2017年4月20日
長野県教化センター「昨今の墓事情」
【長野】長野県教化センターは平成29年4月20日、松本市円乗寺において「昨今の墓事情」と題した講習会が開かれた。
松本市内を中心とした松本石匠組合から3名の講師を招き教師11名、一般3名が参加した。
松本市の管理する9000基を超える霊園の歴史と増加推移をもとに、昭和30年代からの霊園ブームが起きたことや、市内開発に伴う墓地移転工事により整備されていったことなどのお墓の過去と現在を比較しながら、近年増えてきている合同墓や樹木葬を含めた石塔を建てるだけが墓地でないという墓地形態の変化と共に、石屋以外からの業界参入の問題も取り上げられていた。石材に関しても元々お墓は地元から産出した石材を使っていたが、国内産の石材が採れなくなってきたことや費用のあまりかからない海外輸入がほとんどであるということも講習中にあった。
お墓を立てる際に、それまでは一族のお墓だったものが、区画を分けた「お墓の本家・新宅」といった関係も増えているという。それに伴い、大きな墓石よりも小さい墓石の注文が多くなってきているといい、墓所の小型化が進んできているという。また、少子化によって子孫に負担をかけたくないという理由から手間のかからない墓所を求める人が多くなっている傾向だという。
又、石屋には予算的な事や菩提寺との関係を相談する人も多いという。合碑墓ならば予算は安く、自治体の管理する墓地であれば菩提寺との関係も断ちやすいことが浮き彫りになってきており、つかみどころのない若者が増えている中で「墓石離れ・寺離れ・宗教離れ」をどのように止めていくのかと問題提起をした。

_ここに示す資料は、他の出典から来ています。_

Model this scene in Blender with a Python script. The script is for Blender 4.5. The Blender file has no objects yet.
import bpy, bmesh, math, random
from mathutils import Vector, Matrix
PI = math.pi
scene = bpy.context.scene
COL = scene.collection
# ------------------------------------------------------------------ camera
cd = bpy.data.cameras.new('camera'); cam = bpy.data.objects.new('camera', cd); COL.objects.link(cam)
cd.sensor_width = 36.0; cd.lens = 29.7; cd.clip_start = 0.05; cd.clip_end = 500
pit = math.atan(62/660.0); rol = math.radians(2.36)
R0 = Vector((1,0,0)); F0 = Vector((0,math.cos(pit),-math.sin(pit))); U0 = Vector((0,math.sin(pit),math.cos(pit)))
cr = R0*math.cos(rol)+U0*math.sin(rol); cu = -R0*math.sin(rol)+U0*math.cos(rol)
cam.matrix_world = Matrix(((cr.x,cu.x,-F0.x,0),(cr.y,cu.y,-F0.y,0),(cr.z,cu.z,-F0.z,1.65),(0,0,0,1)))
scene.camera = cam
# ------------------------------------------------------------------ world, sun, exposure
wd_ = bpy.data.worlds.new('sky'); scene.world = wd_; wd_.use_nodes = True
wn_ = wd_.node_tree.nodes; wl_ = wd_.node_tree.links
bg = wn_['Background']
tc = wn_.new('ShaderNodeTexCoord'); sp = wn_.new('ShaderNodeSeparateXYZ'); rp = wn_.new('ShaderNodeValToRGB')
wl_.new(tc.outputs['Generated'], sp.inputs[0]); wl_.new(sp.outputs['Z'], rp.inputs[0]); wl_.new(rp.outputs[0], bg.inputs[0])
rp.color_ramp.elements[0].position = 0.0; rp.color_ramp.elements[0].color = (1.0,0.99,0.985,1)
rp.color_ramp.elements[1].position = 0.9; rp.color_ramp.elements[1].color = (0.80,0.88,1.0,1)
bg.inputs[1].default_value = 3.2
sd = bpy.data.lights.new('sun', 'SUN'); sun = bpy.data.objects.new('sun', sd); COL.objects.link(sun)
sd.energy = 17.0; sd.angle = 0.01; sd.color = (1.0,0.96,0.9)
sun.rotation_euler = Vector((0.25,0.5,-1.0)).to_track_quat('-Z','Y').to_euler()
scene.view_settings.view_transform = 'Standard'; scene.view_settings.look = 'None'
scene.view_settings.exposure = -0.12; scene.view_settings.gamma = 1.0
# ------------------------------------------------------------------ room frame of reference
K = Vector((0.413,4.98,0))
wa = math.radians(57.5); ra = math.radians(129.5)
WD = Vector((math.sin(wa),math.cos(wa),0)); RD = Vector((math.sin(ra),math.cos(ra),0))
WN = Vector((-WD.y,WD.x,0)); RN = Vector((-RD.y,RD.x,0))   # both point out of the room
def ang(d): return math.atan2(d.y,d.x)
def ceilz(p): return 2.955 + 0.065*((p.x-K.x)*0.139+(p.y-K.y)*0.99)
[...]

その一方で、合同墓などに入りながらもしっかり供養をしてほしいという声もある。中には家族が減ったり離れることにより、県外から移住してきた人が合同墓のある寺院を探すケースもあるという。その際にはきちんと供養してもらえるのかということで金銭面とは違った差が出てくるという見解をあげていた。
これからの時代は、お墓に刻む文字を含め時代と共に変わりつつあるニーズに合わせるだけではなく、若い職人の技術や人柄を含めた人材育成をすると共に、寺院と石屋が密な関係を保っていかねばならないと締めくくった。